As chamas alastram por montes e vales abandonados onde os homens desistiram de viver. Abandonada a cultura dos campos, o tratamento da floresta, a reprodução do gado, não ficaram horizontes de sobrevivência nesses espaços. Ninguém sabe o destino que lhes caberá e, pior, ninguém se preocupa com esse futuro.

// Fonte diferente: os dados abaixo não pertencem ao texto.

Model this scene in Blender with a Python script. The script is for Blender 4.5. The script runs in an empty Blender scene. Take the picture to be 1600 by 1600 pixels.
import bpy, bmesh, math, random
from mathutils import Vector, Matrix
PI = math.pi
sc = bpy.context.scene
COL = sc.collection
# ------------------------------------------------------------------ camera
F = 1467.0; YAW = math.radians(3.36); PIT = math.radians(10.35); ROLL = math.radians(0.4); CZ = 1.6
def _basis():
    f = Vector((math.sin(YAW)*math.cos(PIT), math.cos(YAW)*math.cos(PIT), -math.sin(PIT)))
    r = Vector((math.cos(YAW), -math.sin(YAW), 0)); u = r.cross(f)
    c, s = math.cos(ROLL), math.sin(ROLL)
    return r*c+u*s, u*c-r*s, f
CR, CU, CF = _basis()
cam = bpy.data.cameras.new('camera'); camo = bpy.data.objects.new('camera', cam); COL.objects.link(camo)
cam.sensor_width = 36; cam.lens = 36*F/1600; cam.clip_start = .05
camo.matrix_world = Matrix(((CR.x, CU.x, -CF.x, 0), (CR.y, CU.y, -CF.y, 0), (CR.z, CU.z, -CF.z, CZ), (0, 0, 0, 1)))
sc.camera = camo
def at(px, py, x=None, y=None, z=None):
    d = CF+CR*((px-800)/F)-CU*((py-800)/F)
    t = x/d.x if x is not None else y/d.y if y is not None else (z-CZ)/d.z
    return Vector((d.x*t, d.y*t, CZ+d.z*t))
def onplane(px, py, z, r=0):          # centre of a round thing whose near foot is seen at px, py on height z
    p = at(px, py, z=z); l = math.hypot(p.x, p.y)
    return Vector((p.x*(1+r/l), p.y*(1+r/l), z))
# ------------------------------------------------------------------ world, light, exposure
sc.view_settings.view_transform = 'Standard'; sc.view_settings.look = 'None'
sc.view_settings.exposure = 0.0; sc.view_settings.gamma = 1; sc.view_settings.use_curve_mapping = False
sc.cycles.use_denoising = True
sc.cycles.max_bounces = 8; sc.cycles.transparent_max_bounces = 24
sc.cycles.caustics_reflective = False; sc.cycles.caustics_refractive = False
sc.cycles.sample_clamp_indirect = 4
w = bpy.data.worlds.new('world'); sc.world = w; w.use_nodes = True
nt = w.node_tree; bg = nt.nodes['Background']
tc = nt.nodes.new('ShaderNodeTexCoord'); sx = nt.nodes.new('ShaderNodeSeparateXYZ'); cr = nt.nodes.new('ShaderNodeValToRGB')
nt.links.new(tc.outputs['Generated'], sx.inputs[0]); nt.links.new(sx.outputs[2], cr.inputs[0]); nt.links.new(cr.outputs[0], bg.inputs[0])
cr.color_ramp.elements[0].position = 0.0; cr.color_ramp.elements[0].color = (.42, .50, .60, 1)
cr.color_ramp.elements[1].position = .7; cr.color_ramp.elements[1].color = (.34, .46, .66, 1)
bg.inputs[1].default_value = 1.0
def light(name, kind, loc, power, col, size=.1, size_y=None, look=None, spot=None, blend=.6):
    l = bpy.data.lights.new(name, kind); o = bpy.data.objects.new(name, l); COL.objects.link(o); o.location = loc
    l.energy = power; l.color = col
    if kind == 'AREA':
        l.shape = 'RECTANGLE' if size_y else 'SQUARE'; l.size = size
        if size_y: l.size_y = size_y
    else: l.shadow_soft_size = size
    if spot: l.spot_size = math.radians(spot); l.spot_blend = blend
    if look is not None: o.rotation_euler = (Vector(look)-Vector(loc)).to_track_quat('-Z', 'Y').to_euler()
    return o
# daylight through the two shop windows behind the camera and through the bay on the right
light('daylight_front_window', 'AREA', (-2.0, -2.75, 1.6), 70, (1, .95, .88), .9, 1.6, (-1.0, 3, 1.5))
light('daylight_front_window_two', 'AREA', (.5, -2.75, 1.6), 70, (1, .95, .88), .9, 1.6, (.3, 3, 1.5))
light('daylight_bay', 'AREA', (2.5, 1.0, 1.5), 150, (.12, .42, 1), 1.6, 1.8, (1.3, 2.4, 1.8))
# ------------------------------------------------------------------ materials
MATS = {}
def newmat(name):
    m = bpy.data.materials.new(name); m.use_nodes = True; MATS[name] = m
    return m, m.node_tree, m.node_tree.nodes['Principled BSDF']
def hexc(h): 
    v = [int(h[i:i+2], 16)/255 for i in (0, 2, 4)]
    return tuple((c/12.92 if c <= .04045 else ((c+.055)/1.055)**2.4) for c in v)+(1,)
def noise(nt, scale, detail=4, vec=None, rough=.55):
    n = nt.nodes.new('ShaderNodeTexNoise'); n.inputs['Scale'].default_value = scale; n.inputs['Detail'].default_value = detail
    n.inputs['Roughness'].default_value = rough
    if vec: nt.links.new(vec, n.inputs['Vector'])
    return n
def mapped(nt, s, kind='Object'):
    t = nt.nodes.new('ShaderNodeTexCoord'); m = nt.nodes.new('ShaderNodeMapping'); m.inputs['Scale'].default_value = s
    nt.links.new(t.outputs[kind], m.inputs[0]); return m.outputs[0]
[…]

Portugal vai ardendo nestes fogos florestais mas, também, com eles, no mais fundo da sua identidade. Os fogos destroem a natureza física, mas, também, outros destroem as esperanças de qualquer futuro para a nossa Pátria. Fecham hospitais, escolas, tribunais e desaparecem outros serviços públicos na base de critérios financeiros muito discutíveis e de critérios políticos deprimentes. É onde menos se justifica que mais precisa é a presença do Estado, se não for por outras razões – que são fortes – pela ideia simples de que é preciso que a política sinalize os caminhos do futuro. E estes vão passar, mais cedo ou mais tarde, pelo país real, de Bragança a Sagres, da Figueira da Foz a Vilar Formoso e, não, pelo desditoso centralismo gerido a partir da capital do que foi um império mas já deixou de o ser há muito. E ninguém ainda o percebeu.

O tempo presente é vivido sobre o “império do efémero” (Gilles Lipoversky) e da apoteose do presente ignorando-se o passado e descuidando-se o futuro. Só vale o que gratifica imediatamente. A urgência comanda a vida que está nas mãos dos interesses de mercados financeiros globais e já quase não nos pertence. Na política isto expressa-se no oportunismo das decisões baseado na ideologia do curto termo. A urgência e a exceção têm prioridade sobre tudo e sobre todos e os cidadãos silenciosos, sobretudo até anestesiados pelo medo, já são meros figurantes num filme que não é deles, nem para eles.

Apagar incêndios é amortalhar a vida. Na floresta como na política. Nada se constrói nas cinzas ainda que nelas medrem muitos e grandes interesses.

Quanto custaria ao erário público prever e prevenir as catastróficas ignições de cada verão? E quanto custa combater os fogos? Uma nação digna faria contas, mas a honra escasseia no seio do poder. A honra e a competência porque, extinto o fogo (e alguns fogos fátuos) a verdade é que se torna claro que é a mediocridade gananciosa que nos governa em conluio com agiotas globais.

É uma dor de alma ver partir para a diáspora tantos dos melhores deste país – e que tanto dinheiro nos custou para se formarem – e, outros, que ainda vão ficando, serem ostracizados pelo simples facto de terem ideias e saber mas não terem um qualquer cartão partidário!

O fogo tudo leva.

O quotidiano de austeridade, sem sentido e sem esperança em que vivemos é um mero jogo de fortuna e azar. Eu quero uma Lei eleitoral autárquica só para mim!... e eu quero vender a RTP ao Eduardo dos Santos… eu tenho que sair do ministério às 5 h para acompanhar (à sucapa) o meu escritório…

Com estes filhos da nação, não haverá nação que resista.